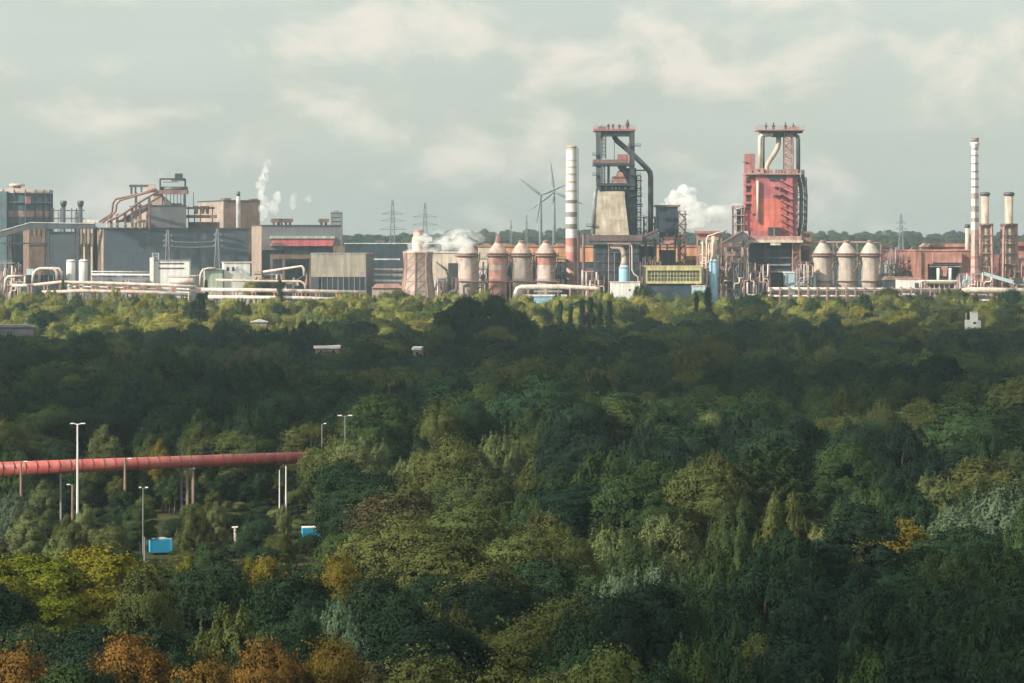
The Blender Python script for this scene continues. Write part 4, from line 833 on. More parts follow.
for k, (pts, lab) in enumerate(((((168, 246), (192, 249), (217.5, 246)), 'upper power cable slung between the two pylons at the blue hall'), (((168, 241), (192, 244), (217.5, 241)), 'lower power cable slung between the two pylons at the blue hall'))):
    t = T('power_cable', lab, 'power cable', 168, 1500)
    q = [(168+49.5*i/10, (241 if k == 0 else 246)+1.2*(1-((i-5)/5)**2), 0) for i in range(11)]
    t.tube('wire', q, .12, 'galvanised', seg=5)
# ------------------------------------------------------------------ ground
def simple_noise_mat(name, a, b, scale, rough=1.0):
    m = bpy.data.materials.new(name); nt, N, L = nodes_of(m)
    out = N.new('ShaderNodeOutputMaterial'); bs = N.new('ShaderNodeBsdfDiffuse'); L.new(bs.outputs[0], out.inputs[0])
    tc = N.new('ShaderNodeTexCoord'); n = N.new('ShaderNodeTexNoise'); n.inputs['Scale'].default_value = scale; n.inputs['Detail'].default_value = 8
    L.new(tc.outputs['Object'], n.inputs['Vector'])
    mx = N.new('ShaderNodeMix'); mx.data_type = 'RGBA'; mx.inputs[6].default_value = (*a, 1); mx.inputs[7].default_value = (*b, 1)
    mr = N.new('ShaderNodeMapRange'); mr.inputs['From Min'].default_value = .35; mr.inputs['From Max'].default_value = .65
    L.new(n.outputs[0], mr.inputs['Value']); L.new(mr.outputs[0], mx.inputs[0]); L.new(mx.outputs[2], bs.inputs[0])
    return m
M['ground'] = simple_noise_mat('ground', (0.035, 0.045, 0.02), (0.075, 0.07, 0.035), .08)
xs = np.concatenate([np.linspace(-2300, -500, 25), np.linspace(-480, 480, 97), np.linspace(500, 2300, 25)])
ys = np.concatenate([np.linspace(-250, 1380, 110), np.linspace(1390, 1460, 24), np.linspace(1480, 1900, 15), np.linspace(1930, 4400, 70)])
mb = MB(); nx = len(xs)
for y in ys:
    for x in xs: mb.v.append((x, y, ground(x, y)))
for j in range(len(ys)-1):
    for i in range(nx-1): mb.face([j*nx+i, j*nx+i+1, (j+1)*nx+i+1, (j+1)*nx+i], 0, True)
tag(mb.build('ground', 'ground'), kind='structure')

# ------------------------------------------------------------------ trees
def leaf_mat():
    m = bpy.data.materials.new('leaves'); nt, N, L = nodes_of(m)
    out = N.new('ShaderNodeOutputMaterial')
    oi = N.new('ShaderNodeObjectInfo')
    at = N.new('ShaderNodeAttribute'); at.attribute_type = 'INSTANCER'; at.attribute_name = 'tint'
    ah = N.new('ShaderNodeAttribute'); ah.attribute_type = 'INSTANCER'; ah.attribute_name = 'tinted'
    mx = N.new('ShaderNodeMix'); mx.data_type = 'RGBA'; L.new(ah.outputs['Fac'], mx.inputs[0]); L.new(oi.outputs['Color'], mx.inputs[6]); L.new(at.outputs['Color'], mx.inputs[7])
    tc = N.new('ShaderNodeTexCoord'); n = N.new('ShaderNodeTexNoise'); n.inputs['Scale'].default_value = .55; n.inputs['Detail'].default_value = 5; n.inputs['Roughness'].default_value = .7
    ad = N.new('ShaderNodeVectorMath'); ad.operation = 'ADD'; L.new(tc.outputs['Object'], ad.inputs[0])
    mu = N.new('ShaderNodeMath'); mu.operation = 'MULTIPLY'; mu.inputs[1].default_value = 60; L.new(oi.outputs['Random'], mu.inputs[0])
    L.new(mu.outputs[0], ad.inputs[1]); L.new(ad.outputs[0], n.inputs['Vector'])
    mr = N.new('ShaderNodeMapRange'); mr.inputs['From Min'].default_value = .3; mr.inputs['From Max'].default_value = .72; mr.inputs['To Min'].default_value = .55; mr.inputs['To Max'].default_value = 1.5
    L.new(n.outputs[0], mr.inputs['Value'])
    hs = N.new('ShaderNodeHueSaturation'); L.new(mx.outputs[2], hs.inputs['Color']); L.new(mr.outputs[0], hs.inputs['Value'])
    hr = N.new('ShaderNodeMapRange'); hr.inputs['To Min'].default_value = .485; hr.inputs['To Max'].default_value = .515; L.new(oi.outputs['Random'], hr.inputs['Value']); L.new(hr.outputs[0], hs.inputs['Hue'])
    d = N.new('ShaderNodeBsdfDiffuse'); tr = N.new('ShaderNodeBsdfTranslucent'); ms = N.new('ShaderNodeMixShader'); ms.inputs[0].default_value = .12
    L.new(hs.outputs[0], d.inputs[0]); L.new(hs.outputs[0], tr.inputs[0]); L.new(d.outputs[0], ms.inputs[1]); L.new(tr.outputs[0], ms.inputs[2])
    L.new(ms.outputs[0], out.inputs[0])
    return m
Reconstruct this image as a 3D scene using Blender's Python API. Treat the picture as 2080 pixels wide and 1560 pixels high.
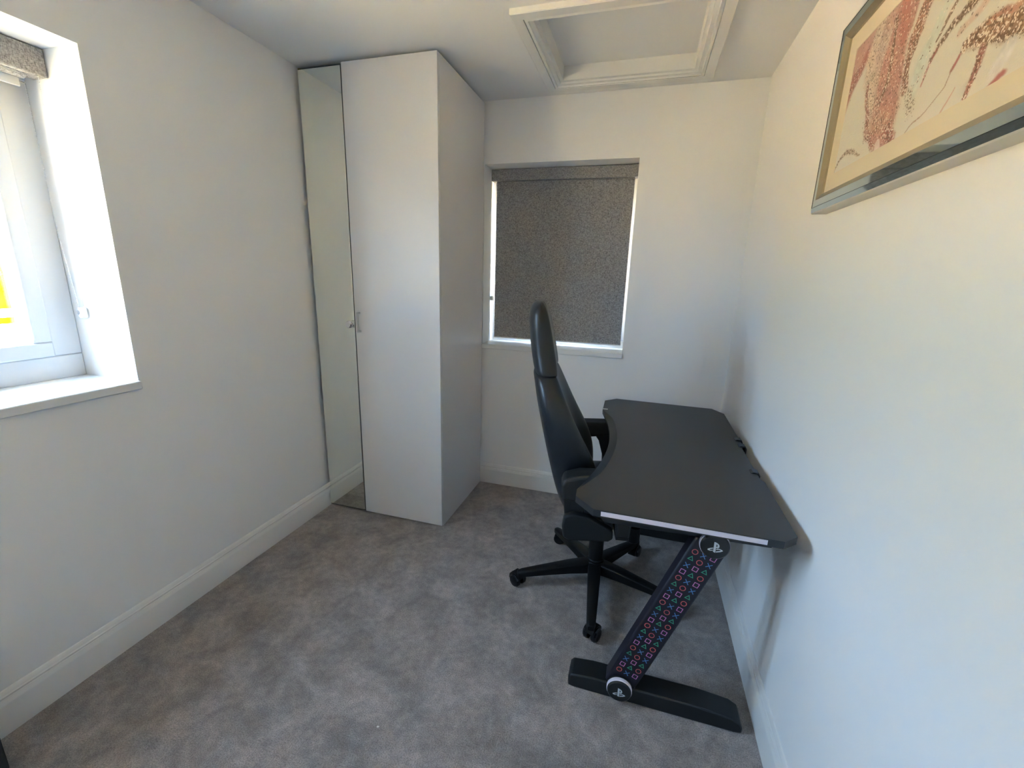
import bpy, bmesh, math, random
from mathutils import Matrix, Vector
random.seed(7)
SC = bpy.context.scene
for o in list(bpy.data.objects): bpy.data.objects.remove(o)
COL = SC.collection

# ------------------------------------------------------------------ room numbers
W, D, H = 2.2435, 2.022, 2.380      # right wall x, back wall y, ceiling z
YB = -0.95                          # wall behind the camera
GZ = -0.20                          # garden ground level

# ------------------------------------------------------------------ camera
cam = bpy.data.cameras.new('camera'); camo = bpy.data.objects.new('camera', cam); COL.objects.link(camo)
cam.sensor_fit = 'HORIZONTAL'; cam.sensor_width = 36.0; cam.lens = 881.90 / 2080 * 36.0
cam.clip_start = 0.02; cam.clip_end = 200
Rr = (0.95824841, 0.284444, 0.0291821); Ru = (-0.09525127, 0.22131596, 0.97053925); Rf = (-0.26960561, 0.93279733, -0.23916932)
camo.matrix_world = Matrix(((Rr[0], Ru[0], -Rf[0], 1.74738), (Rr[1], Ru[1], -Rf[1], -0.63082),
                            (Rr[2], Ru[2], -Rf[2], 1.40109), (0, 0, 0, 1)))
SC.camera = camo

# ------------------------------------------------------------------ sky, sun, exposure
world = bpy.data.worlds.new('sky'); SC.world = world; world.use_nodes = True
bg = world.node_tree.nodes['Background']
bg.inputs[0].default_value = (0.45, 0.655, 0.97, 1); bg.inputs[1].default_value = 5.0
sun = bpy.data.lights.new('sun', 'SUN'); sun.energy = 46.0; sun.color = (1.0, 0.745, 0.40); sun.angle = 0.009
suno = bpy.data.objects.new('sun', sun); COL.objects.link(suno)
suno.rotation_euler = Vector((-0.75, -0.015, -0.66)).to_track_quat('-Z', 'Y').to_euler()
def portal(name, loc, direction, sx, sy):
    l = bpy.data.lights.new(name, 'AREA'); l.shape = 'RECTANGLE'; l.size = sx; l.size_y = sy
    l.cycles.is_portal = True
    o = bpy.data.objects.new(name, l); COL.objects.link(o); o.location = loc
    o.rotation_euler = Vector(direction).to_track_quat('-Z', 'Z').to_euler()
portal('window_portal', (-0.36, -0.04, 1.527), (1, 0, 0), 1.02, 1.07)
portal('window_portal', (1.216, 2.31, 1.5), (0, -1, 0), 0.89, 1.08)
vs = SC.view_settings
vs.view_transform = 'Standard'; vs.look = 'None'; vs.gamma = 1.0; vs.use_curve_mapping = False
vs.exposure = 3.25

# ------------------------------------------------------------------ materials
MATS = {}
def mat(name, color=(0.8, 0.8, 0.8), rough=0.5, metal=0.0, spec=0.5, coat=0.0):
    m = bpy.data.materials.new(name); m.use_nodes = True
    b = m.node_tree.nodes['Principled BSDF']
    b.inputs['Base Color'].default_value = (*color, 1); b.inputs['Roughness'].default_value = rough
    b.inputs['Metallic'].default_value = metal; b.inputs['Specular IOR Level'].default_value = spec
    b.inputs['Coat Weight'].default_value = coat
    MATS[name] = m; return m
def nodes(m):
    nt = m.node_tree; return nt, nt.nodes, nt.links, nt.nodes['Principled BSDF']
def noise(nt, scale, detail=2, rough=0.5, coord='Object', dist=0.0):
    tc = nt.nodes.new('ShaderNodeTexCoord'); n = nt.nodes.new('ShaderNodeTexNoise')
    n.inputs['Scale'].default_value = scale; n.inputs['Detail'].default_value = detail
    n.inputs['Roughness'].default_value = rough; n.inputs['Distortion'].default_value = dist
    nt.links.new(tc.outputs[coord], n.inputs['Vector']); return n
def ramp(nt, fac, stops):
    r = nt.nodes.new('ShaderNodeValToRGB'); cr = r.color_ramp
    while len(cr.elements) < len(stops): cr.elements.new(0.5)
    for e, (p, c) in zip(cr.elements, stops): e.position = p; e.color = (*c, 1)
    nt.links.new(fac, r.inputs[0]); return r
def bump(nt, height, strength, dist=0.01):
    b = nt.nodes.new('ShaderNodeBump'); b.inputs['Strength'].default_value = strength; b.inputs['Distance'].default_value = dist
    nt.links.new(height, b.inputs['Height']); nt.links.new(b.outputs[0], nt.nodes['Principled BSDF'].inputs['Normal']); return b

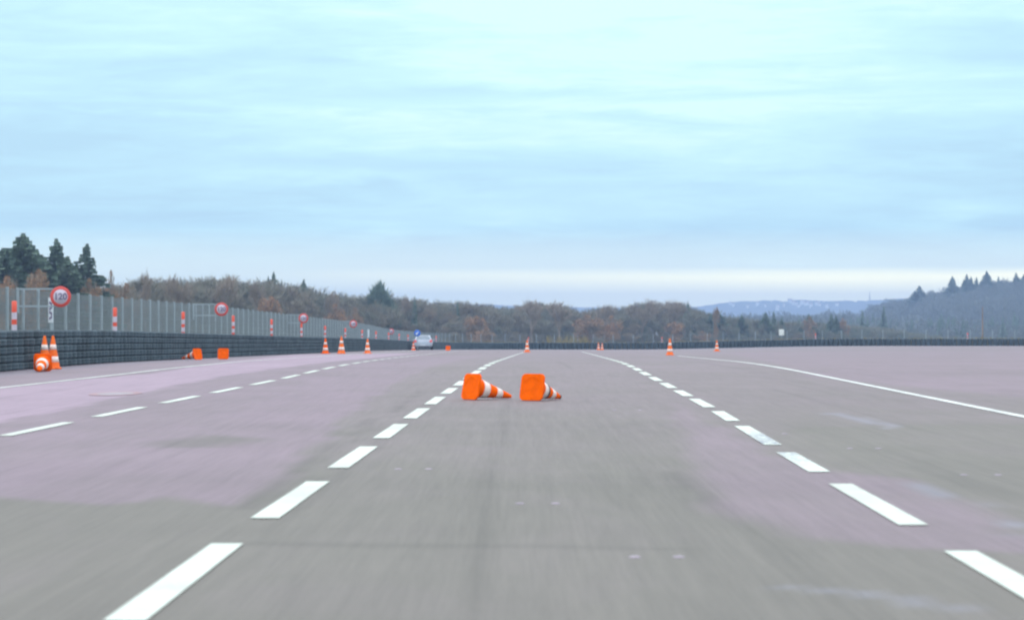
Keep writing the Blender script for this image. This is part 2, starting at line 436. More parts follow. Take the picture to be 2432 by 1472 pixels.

WORK TO BE COMPLETED. Identify the lines of the data that contain the word "script". Copy each of them.

RESULT OF THE TASK.
The Blender Python script for this scene continues. Write part 4, from line 833 on. More parts follow.
Keep writing the Blender script for this image. This is part 2, starting at line 436. More parts follow. Take the picture to be 2432 by 1472 pixels.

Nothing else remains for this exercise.